Home / Business and Economy / Domestic Investors Take Helm on Mumbai Stock Exchange
Domestic Investors Take Helm on Mumbai Stock Exchange
30 Jan
Summary
- Mutual funds now hold record 10.9% of equity value.
- Domestic investors surpassed foreign investors in March 2025.
- Retail and HNI holdings hit an all-time high of 27.8%.

Domestic institutional investors (DIIs), led by mutual funds, have become a stabilizing force in India's stock market, counteracting unpredictable foreign capital flows. During April-December 2025, foreign portfolio investors (FPIs) exhibited significant outflows and inflows influenced by global conditions. In contrast, DIIs remained consistent net buyers, reflecting a crucial shift in market dynamics.
Mutual funds have taken a leading role, with their holdings reaching a record 10.9% by value in the September 2025 quarter, fueled by steady systematic investment plan (SIP) contributions from households.
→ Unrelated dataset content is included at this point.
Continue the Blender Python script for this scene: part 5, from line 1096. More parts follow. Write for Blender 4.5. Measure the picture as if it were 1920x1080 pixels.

This surge in domestic participation led to DII holdings surpassing FPI holdings for the first time in the March 2025 quarter.
The trend intensified in FY26. By the September 2025 quarter, DII holdings achieved an all-time high of 18.3%, while FPI holdings dropped to a 13-year low of 16.7%. The combined equity share of DIIs, retail investors, and high-net-worth individuals also reached a historic 27.8% in the same quarter.